Aim ▸ Every record below is to be retyped exactly.

BEGIN

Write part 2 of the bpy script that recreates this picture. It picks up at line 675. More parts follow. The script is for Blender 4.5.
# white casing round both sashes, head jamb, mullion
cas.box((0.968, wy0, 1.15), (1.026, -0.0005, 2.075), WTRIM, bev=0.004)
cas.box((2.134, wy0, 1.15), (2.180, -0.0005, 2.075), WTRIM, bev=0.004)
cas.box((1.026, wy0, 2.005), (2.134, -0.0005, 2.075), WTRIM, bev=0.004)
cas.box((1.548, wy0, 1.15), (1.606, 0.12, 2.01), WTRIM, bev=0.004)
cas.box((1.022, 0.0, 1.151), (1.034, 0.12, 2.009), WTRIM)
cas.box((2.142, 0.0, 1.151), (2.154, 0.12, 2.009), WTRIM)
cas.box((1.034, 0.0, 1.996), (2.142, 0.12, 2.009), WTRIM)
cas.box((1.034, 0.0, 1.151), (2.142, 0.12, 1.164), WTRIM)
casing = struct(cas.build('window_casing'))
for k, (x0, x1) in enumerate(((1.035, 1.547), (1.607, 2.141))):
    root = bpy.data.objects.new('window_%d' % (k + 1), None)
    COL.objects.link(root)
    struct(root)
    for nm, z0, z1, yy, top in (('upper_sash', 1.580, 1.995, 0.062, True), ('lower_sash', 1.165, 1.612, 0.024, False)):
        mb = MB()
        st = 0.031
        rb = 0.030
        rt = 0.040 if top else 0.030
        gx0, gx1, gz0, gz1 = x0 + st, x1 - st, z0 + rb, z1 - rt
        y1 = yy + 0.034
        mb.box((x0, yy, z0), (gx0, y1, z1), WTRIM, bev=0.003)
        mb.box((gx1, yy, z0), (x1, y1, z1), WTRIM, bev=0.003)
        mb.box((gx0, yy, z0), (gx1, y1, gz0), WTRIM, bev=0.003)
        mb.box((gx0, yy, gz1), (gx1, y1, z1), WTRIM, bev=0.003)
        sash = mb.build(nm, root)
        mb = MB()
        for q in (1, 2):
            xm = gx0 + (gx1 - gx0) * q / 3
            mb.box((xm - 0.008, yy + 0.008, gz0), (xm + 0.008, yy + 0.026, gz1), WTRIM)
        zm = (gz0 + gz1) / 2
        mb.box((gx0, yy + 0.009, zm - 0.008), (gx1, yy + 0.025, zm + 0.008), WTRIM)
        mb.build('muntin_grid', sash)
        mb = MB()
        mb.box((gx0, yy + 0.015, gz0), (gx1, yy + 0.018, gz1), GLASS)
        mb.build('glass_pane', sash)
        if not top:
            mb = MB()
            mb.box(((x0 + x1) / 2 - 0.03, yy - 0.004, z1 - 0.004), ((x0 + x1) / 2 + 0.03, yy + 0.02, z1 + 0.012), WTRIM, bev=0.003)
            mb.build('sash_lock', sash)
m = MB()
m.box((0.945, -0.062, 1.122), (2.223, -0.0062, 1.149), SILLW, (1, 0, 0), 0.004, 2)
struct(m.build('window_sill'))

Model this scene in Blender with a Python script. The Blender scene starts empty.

END

Exercise solution ▸
Write part 2 of the bpy script that recreates this picture. It picks up at line 675. More parts follow. The script is for Blender 4.5.
# white casing round both sashes, head jamb, mullion
cas.box((0.968, wy0, 1.15), (1.026, -0.0005, 2.075), WTRIM, bev=0.004)
cas.box((2.134, wy0, 1.15), (2.180, -0.0005, 2.075), WTRIM, bev=0.004)
cas.box((1.026, wy0, 2.005), (2.134, -0.0005, 2.075), WTRIM, bev=0.004)
cas.box((1.548, wy0, 1.15), (1.606, 0.12, 2.01), WTRIM, bev=0.004)
cas.box((1.022, 0.0, 1.151), (1.034, 0.12, 2.009), WTRIM)
cas.box((2.142, 0.0, 1.151), (2.154, 0.12, 2.009), WTRIM)
cas.box((1.034, 0.0, 1.996), (2.142, 0.12, 2.009), WTRIM)
cas.box((1.034, 0.0, 1.151), (2.142, 0.12, 1.164), WTRIM)
casing = struct(cas.build('window_casing'))
for k, (x0, x1) in enumerate(((1.035, 1.547), (1.607, 2.141))):
    root = bpy.data.objects.new('window_%d' % (k + 1), None)
    COL.objects.link(root)
    struct(root)
    for nm, z0, z1, yy, top in (('upper_sash', 1.580, 1.995, 0.062, True), ('lower_sash', 1.165, 1.612, 0.024, False)):
        mb = MB()
        st = 0.031
        rb = 0.030
        rt = 0.040 if top else 0.030
        gx0, gx1, gz0, gz1 = x0 + st, x1 - st, z0 + rb, z1 - rt
        y1 = yy + 0.034
        mb.box((x0, yy, z0), (gx0, y1, z1), WTRIM, bev=0.003)
        mb.box((gx1, yy, z0), (x1, y1, z1), WTRIM, bev=0.003)
        mb.box((gx0, yy, z0), (gx1, y1, gz0), WTRIM, bev=0.003)
        mb.box((gx0, yy, gz1), (gx1, y1, z1), WTRIM, bev=0.003)
        sash = mb.build(nm, root)
        mb = MB()
        for q in (1, 2):
            xm = gx0 + (gx1 - gx0) * q / 3
            mb.box((xm - 0.008, yy + 0.008, gz0), (xm + 0.008, yy + 0.026, gz1), WTRIM)
        zm = (gz0 + gz1) / 2
        mb.box((gx0, yy + 0.009, zm - 0.008), (gx1, yy + 0.025, zm + 0.008), WTRIM)
        mb.build('muntin_grid', sash)
        mb = MB()
        mb.box((gx0, yy + 0.015, gz0), (gx1, yy + 0.018, gz1), GLASS)
        mb.build('glass_pane', sash)
        if not top:
            mb = MB()
            mb.box(((x0 + x1) / 2 - 0.03, yy - 0.004, z1 - 0.004), ((x0 + x1) / 2 + 0.03, yy + 0.02, z1 + 0.012), WTRIM, bev=0.003)
            mb.build('sash_lock', sash)
m = MB()
m.box((0.945, -0.062, 1.122), (2.223, -0.0062, 1.149), SILLW, (1, 0, 0), 0.004, 2)
struct(m.build('window_sill'))

Model this scene in Blender with a Python script. The Blender scene starts empty.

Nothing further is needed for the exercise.